▶ REQUIRED WORK: Scan the data beneath this task and copy each line that includes "starts".

▶ Scripts that build scenes:
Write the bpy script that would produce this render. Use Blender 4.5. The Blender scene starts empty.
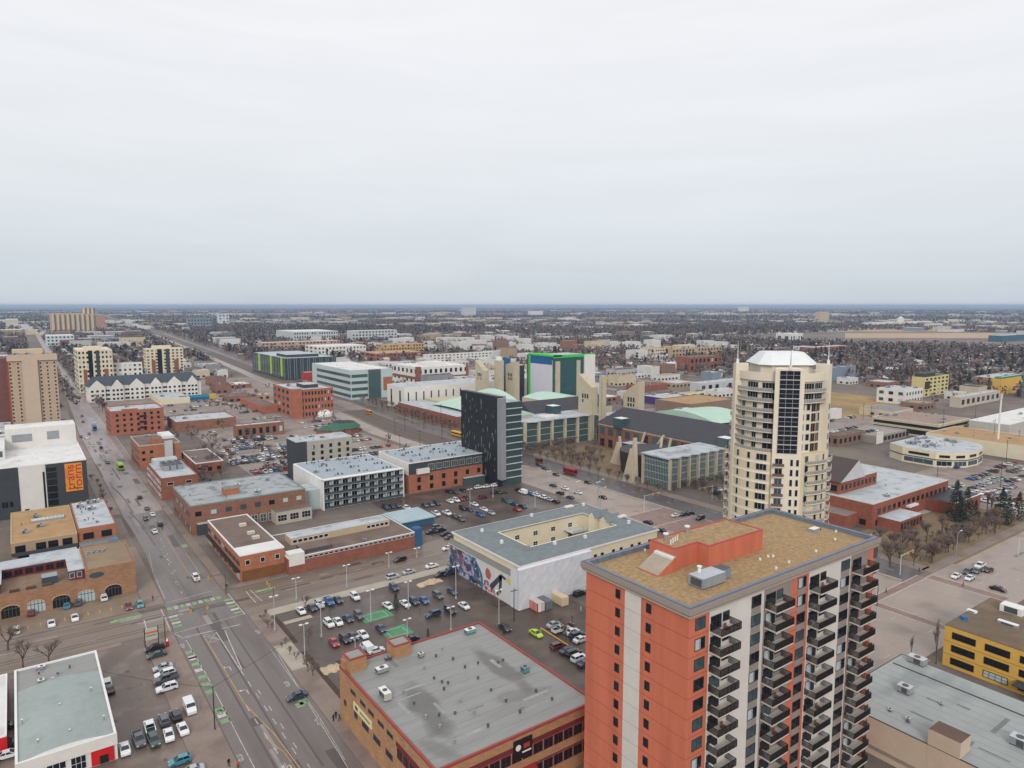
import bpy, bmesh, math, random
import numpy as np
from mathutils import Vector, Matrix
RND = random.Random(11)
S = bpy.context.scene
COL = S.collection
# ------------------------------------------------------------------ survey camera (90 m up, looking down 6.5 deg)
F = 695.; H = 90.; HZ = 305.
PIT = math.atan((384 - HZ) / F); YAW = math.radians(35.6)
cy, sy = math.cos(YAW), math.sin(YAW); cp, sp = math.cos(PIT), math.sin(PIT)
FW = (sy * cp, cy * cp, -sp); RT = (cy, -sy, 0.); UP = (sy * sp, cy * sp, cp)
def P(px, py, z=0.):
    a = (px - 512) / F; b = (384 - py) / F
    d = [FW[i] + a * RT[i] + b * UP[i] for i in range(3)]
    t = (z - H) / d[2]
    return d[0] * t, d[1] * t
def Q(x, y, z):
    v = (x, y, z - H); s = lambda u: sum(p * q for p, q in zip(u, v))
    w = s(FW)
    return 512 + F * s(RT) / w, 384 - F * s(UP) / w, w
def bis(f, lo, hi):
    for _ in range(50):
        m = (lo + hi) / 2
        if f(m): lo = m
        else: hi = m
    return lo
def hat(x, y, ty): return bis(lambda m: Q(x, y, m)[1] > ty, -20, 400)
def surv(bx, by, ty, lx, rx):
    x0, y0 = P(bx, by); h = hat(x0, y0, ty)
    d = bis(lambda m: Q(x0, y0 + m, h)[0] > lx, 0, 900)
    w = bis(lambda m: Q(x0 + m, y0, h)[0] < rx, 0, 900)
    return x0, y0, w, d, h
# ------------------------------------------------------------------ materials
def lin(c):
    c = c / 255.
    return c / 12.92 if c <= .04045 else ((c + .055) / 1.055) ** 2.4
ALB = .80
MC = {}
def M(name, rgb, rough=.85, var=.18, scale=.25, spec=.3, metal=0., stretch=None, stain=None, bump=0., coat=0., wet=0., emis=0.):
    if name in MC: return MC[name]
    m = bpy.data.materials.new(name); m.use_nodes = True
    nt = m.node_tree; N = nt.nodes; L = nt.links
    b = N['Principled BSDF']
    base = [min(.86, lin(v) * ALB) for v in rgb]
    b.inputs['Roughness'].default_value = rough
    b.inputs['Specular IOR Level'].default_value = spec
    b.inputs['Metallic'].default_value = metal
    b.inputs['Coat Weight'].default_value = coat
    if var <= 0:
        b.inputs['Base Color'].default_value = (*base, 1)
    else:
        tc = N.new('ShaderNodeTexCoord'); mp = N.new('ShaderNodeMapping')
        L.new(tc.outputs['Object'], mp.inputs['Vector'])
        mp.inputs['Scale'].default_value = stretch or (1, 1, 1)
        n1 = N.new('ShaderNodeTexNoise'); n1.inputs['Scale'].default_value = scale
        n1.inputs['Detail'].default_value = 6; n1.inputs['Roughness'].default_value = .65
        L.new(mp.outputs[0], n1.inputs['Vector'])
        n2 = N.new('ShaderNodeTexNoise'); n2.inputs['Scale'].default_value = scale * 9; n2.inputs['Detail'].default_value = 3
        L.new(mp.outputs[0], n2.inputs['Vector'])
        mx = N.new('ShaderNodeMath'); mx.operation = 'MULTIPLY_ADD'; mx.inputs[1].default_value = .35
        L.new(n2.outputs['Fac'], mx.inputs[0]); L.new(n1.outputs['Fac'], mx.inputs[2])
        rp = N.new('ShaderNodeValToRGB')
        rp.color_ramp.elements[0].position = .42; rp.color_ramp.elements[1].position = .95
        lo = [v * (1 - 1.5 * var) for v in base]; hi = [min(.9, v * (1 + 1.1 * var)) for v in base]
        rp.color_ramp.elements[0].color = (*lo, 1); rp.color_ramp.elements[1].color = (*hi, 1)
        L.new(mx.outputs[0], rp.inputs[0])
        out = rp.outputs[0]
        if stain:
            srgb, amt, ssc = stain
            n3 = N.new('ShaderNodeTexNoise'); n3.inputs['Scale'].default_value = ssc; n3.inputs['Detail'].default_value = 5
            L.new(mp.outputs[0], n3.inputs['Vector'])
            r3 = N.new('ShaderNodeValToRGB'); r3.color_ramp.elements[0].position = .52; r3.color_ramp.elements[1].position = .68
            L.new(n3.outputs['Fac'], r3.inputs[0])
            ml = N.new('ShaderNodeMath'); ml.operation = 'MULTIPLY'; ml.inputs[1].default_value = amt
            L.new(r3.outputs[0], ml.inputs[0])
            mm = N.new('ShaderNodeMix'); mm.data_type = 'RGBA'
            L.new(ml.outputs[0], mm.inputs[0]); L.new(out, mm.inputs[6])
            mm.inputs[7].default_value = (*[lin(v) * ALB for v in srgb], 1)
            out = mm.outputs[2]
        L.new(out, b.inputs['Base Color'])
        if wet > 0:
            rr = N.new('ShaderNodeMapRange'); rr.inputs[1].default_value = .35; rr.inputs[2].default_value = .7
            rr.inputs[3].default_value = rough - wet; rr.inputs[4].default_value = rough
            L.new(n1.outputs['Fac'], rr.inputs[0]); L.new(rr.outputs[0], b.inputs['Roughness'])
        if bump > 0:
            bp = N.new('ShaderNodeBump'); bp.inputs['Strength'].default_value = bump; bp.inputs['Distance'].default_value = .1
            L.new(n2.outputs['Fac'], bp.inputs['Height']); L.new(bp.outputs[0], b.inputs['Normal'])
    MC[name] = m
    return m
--
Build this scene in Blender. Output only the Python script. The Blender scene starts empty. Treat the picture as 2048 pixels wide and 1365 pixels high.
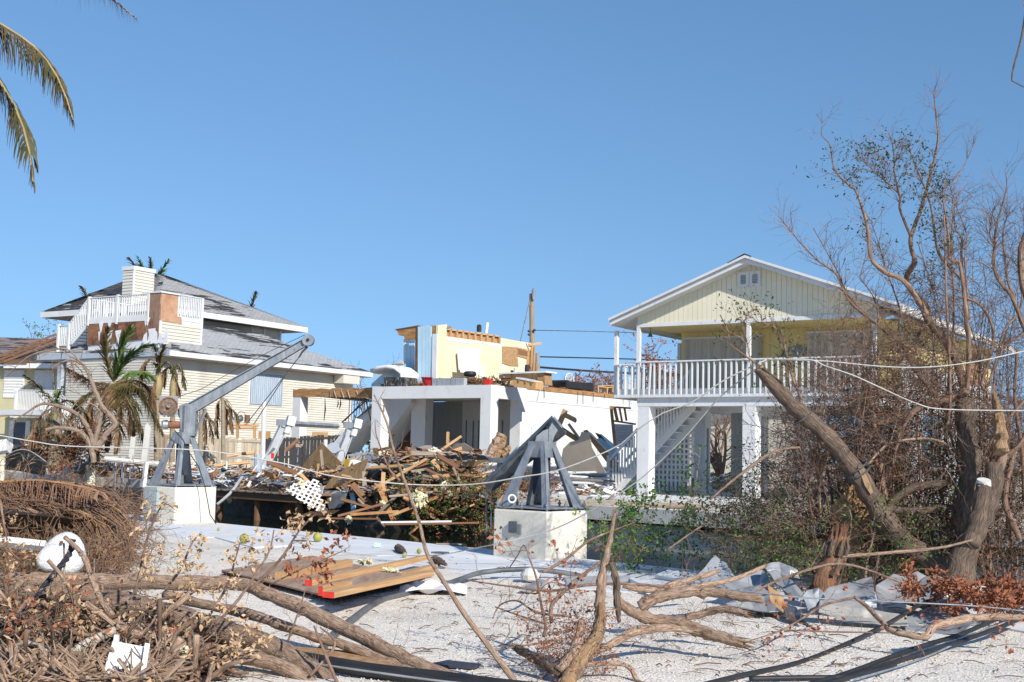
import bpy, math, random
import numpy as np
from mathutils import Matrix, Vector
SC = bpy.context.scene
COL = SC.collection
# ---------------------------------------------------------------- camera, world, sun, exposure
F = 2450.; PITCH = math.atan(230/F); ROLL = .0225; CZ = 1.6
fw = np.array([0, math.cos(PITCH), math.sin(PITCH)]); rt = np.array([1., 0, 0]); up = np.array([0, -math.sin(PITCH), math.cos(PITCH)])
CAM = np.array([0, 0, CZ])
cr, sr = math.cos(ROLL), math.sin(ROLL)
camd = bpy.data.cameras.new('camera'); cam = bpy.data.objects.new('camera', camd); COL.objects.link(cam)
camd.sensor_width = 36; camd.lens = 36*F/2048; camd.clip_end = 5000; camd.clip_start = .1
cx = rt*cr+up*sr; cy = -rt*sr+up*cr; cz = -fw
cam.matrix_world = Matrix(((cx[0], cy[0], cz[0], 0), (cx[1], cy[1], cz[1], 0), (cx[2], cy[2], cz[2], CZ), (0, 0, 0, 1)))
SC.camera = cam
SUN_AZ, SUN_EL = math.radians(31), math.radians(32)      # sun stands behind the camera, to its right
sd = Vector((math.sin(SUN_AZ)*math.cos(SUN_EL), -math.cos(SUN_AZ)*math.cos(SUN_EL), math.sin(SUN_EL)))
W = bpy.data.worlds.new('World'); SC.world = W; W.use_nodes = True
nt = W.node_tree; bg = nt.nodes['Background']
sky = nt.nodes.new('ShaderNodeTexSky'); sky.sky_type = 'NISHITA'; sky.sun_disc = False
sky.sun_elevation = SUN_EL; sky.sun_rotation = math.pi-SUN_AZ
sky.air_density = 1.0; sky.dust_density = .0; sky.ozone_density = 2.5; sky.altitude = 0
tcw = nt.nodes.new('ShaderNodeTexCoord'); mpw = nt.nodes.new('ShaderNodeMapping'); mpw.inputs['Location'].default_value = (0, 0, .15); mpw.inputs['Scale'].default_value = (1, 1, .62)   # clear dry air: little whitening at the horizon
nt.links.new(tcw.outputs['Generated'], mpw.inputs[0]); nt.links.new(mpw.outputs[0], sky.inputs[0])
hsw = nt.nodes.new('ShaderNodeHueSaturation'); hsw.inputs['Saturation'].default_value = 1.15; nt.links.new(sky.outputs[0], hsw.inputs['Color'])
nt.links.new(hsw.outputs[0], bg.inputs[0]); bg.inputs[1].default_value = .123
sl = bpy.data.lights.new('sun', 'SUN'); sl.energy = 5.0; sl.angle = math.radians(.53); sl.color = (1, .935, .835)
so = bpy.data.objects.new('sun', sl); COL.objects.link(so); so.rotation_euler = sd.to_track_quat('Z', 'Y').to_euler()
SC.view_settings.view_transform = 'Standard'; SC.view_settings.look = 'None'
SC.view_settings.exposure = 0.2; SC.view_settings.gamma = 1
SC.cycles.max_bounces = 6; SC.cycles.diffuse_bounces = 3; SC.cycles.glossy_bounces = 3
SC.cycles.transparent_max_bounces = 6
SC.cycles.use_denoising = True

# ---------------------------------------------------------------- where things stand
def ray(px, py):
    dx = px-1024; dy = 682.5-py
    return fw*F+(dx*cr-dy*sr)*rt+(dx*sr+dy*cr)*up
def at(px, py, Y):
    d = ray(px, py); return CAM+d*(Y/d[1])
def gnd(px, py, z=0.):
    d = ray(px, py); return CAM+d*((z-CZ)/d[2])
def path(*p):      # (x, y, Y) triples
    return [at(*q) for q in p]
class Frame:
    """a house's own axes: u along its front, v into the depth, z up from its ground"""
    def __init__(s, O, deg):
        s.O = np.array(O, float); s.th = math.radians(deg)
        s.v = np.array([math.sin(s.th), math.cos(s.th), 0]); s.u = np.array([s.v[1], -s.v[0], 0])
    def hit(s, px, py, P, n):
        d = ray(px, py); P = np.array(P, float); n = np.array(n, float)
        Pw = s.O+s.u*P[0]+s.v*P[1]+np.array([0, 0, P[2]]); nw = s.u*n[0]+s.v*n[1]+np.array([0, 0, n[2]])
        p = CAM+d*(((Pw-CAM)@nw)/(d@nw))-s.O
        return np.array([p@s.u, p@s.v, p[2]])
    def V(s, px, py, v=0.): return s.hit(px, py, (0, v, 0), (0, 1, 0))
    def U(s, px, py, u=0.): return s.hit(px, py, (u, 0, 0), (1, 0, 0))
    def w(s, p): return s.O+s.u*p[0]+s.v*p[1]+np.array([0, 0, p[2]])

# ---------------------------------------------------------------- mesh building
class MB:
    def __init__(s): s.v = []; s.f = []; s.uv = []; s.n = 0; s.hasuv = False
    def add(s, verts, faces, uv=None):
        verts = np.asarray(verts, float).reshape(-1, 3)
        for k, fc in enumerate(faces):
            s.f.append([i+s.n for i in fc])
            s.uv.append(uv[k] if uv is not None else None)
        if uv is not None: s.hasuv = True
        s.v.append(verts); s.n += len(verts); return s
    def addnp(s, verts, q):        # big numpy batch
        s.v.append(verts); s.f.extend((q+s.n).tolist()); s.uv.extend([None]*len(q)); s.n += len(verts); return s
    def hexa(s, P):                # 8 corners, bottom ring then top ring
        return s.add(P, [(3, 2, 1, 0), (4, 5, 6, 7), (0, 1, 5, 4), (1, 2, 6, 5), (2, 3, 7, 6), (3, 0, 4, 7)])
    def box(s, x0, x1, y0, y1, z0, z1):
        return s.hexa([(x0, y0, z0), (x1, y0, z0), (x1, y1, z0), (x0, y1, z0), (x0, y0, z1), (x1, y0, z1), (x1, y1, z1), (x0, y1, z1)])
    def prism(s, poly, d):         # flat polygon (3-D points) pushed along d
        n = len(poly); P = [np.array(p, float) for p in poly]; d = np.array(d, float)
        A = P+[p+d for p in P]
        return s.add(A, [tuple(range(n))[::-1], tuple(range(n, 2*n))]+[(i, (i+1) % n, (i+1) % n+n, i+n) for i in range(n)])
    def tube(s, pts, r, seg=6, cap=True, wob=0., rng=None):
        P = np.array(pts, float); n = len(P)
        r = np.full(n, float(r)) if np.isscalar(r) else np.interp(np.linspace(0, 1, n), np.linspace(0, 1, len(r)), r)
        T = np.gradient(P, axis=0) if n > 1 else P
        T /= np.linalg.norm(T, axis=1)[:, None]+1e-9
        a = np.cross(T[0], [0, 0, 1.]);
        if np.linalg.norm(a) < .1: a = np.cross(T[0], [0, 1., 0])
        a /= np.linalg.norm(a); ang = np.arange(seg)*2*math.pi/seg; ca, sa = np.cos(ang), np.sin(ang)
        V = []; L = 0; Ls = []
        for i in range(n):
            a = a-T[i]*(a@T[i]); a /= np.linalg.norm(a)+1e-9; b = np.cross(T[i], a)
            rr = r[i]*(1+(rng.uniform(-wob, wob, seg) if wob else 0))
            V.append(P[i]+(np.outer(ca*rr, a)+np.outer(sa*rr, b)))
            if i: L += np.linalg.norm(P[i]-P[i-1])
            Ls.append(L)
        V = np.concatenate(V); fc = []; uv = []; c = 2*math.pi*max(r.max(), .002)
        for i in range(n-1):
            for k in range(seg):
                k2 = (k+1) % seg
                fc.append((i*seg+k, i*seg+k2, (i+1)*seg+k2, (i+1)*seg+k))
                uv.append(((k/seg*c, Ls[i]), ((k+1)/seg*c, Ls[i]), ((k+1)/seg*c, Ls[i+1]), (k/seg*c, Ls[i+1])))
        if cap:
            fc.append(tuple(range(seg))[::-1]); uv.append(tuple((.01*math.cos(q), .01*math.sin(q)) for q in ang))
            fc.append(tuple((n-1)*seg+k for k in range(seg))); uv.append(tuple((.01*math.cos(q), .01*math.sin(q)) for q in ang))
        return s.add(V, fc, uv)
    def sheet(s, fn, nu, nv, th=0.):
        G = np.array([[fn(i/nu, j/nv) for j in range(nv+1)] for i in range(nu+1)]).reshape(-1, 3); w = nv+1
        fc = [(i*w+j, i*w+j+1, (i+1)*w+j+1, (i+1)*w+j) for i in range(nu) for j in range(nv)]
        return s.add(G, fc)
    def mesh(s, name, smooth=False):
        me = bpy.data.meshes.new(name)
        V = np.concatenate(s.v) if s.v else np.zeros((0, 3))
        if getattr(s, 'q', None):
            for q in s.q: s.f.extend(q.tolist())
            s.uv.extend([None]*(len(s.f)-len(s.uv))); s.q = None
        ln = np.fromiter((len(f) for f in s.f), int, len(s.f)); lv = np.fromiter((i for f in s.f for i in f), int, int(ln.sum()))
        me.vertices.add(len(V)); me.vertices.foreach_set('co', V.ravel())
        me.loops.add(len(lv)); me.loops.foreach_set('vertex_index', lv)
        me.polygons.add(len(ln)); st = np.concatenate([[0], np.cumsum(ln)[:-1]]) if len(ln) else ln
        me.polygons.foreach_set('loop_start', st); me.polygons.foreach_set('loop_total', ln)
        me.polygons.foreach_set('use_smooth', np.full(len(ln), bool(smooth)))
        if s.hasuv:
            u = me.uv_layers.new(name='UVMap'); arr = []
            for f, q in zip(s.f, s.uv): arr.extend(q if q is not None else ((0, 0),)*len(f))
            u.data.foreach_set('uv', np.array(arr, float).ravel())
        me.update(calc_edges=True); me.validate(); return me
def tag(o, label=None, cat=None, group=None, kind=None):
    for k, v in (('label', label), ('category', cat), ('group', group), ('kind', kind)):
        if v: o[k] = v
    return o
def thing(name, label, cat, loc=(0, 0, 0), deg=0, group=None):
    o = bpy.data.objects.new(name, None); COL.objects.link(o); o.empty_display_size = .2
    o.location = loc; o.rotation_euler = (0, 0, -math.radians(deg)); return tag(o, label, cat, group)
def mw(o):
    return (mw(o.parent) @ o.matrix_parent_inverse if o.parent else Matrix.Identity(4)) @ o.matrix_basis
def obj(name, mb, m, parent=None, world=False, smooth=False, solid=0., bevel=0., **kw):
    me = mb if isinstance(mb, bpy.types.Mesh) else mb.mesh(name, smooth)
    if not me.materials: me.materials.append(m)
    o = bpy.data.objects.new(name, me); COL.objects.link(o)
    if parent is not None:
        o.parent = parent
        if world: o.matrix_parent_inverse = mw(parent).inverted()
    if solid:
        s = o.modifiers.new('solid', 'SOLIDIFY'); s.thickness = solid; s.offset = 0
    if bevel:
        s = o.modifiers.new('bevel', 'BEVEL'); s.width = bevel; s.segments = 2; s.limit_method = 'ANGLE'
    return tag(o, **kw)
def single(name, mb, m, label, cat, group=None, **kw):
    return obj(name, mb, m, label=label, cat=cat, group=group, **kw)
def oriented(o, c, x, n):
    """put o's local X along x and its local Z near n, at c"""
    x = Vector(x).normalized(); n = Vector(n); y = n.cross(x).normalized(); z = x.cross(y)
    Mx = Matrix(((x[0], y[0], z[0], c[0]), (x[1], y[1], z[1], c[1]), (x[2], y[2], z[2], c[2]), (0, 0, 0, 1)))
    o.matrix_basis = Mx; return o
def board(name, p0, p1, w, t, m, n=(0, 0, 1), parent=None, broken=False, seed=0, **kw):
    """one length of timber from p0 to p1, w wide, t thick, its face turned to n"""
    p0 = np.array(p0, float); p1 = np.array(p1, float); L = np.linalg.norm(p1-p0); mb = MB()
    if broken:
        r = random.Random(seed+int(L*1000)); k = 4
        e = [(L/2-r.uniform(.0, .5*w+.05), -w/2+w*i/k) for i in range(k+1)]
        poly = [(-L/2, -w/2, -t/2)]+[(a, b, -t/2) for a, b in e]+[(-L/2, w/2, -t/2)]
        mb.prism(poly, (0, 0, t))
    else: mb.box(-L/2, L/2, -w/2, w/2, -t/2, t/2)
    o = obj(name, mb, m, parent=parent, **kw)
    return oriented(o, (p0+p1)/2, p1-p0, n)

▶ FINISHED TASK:
Write the bpy script that would produce this render. Use Blender 4.5. The Blender scene starts empty.
Build this scene in Blender. Output only the Python script. The Blender scene starts empty. Treat the picture as 2048 pixels wide and 1365 pixels high.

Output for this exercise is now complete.